▸ WHAT IS ASKED:
Leave out the pictures and restate the rest of the data exactly.

====== GIVEN INFORMATION

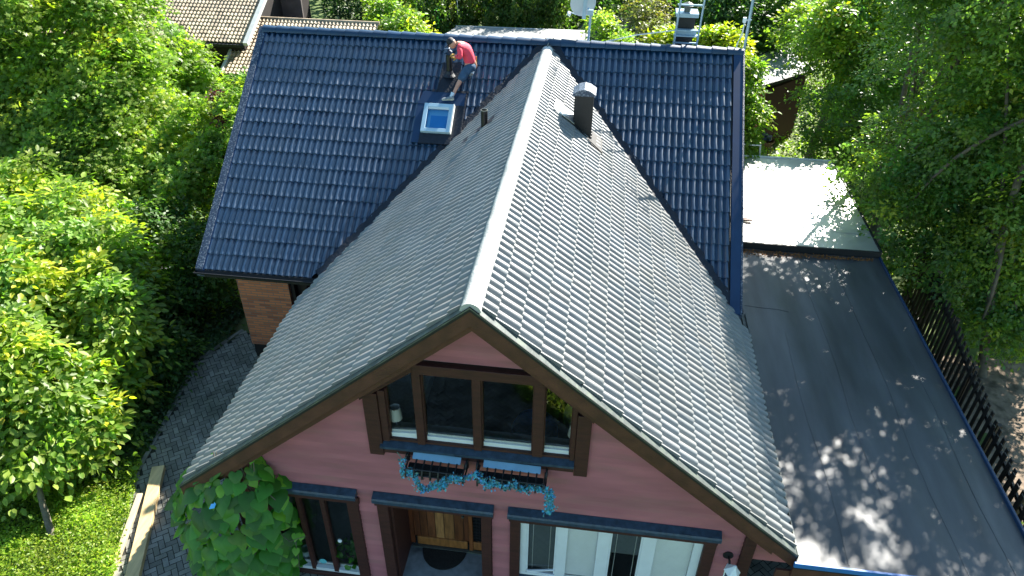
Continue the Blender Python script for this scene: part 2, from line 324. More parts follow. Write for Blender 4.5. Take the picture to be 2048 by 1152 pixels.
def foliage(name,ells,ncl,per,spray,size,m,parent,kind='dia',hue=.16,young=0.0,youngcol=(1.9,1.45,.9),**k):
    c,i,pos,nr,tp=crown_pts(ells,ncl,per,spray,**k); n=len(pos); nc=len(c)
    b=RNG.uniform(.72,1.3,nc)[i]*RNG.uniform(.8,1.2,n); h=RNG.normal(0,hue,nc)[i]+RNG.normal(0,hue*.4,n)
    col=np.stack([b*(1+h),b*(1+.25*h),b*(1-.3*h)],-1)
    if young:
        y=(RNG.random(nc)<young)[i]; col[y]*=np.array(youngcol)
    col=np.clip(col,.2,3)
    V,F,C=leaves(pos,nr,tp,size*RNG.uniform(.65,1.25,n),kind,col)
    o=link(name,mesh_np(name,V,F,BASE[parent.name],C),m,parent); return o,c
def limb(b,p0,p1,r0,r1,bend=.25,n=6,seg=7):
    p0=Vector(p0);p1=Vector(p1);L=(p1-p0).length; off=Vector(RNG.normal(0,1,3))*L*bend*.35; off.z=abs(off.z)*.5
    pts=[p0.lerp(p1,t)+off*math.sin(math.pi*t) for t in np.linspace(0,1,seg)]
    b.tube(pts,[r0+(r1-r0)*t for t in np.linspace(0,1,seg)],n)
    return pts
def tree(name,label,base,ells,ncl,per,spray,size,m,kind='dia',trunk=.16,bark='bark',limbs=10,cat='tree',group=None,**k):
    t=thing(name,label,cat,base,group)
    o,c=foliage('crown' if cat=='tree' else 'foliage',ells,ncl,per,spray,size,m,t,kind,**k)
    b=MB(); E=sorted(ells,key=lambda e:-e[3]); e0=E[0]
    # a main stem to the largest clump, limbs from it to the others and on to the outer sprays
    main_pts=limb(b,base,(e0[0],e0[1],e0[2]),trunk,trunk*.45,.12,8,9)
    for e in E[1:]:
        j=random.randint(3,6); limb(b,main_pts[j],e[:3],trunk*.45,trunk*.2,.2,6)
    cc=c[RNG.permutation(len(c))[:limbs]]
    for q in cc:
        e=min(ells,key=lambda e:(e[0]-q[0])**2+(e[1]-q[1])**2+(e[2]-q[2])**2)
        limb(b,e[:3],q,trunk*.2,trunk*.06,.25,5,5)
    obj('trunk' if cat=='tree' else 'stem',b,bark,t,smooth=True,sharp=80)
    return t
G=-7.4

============

▸ SOLUTION TO THIS EXERCISE:
Continue the Blender Python script for this scene: part 2, from line 324. More parts follow. Write for Blender 4.5. Take the picture to be 2048 by 1152 pixels.
def foliage(name,ells,ncl,per,spray,size,m,parent,kind='dia',hue=.16,young=0.0,youngcol=(1.9,1.45,.9),**k):
    c,i,pos,nr,tp=crown_pts(ells,ncl,per,spray,**k); n=len(pos); nc=len(c)
    b=RNG.uniform(.72,1.3,nc)[i]*RNG.uniform(.8,1.2,n); h=RNG.normal(0,hue,nc)[i]+RNG.normal(0,hue*.4,n)
    col=np.stack([b*(1+h),b*(1+.25*h),b*(1-.3*h)],-1)
    if young:
        y=(RNG.random(nc)<young)[i]; col[y]*=np.array(youngcol)
    col=np.clip(col,.2,3)
    V,F,C=leaves(pos,nr,tp,size*RNG.uniform(.65,1.25,n),kind,col)
    o=link(name,mesh_np(name,V,F,BASE[parent.name],C),m,parent); return o,c
def limb(b,p0,p1,r0,r1,bend=.25,n=6,seg=7):
    p0=Vector(p0);p1=Vector(p1);L=(p1-p0).length; off=Vector(RNG.normal(0,1,3))*L*bend*.35; off.z=abs(off.z)*.5
    pts=[p0.lerp(p1,t)+off*math.sin(math.pi*t) for t in np.linspace(0,1,seg)]
    b.tube(pts,[r0+(r1-r0)*t for t in np.linspace(0,1,seg)],n)
    return pts
def tree(name,label,base,ells,ncl,per,spray,size,m,kind='dia',trunk=.16,bark='bark',limbs=10,cat='tree',group=None,**k):
    t=thing(name,label,cat,base,group)
    o,c=foliage('crown' if cat=='tree' else 'foliage',ells,ncl,per,spray,size,m,t,kind,**k)
    b=MB(); E=sorted(ells,key=lambda e:-e[3]); e0=E[0]
    # a main stem to the largest clump, limbs from it to the others and on to the outer sprays
    main_pts=limb(b,base,(e0[0],e0[1],e0[2]),trunk,trunk*.45,.12,8,9)
    for e in E[1:]:
        j=random.randint(3,6); limb(b,main_pts[j],e[:3],trunk*.45,trunk*.2,.2,6)
    cc=c[RNG.permutation(len(c))[:limbs]]
    for q in cc:
        e=min(ells,key=lambda e:(e[0]-q[0])**2+(e[1]-q[1])**2+(e[2]-q[2])**2)
        limb(b,e[:3],q,trunk*.2,trunk*.06,.25,5,5)
    obj('trunk' if cat=='tree' else 'stem',b,bark,t,smooth=True,sharp=80)
    return t
G=-7.4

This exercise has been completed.